Fenerbahçe takım otobüsü Rize'den, Trabzon Havalimanı'na giderken saldırıya uğradı. Takım otobüsünün camları parçalandı, cam parçalarının yüzüne gelmesiyle şoför yaralandı. Bunlara kimsenin bir şey dediği yok. Ancak kuş tüfeği ile yapılan bir saldırıyı Kalaşnikof ile yapılmış gibi lanse edip, algı oluşturulması manidardır.

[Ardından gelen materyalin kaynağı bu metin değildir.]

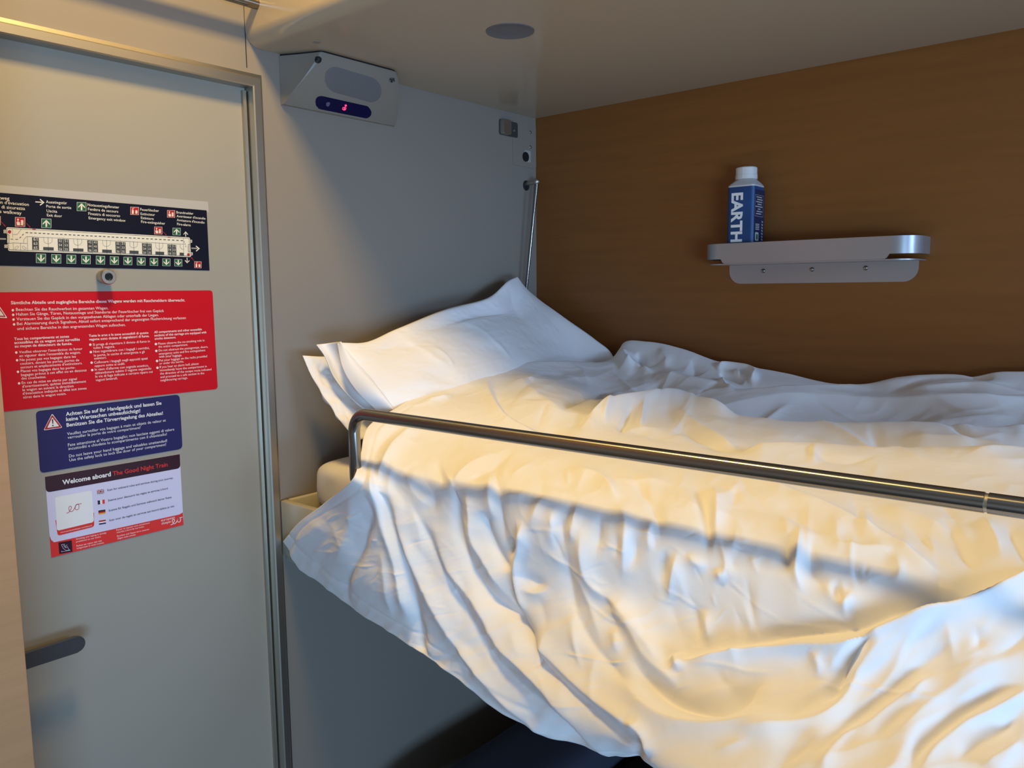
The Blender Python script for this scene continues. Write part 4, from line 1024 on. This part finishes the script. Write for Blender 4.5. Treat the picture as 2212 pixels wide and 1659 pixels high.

3 TEMMUZ TÜRK FUTBOLUNDA BİR MİLATTIR
Saldırganlık, şiddet, terör, anarşi... Trabzonspor taraftarı ile asla yan yana gelmeyecek kavramlar bugünlerde bir kez daha ısıtılıyor, gündeme sürülüyor. Fenerbahçe kafilesini taşıyan otobüse yapılan saldırı Fenerbahçeliler kadar bizleri de üzmüştür. Bu lokal olayları bir Trabzon manzarası gibi sunanların bu olaylar üzerinden Trabzonluları sorgulayanların son derece bayat bir oyunun içinde olduklarını spor kamuoyu çok açık görüyor.
3 Temmuz süreci gerçekten bazılarının vurguladığı gibi Türk futbolunda bir milat olmuştur. Ekonomi, spor, siyaset yazarı, din adamı, aktifi, avukatı, emekli milletvekili, bakanı, edebiyatçısı, herkesin futbol ve hukuk filozofu kesildiği bir milat.
Burada gözden kaçırılmaması gereken nokta ülkenin içerisinde bulunduğu siyasi iklimde lobi ekseninde yer alan tüm güç odakları ve onların silahşorlar ve kalemşorlarının ilk günden beri istisnasız bir şekilde Fenerbahçe Spor Kulübü ile onun başkanının yanında yer alması; Ergenekon, Balyoz davalarından bildiğimiz yeniden yargılanma ile hukukun arkadan dolanması ile beraatların uygulanması.
İŞTE TÜM BUNLARIN HEPSİ MOZAMBİK'TE DEĞİL TÜRKİYE'DE YAŞANDI!
Türk spor tarihinin kara lekesi olan ‘Şike Davası’ sanıklarının aldıkları cezalar onanmasına rağmen yeniden yargılanma yolu açılarak, onca delil, bilgi ve bulgular elde edilmişken, yıllar sonra, ceza alanlar beraat ettirilmesi, manidar değil midir? Şike davası her ne kadar yeniden yargılanma yolu açılarak kapatılmak istense bile halkın vicdanın da asla kapatılamayacaktır.
Şike ile ilgili en çok merak edilen konulardan biri de, Fenerbahçe Başkanı Aziz Yıldırım’ın ‘Şike yaptıysam Fenerbahçe için yaptım’ şeklindeki açıklaması zihinlerde kuşku uyandırmaya devam edecektir.
Peki, şimdi sormak gerek, tüm bunlar hayal ürünü müydü?
Hukuk Türkiye'de başka dünyada başka mı işliyor?
Ya da Türkiye'de şike görmezden mi geliniyor?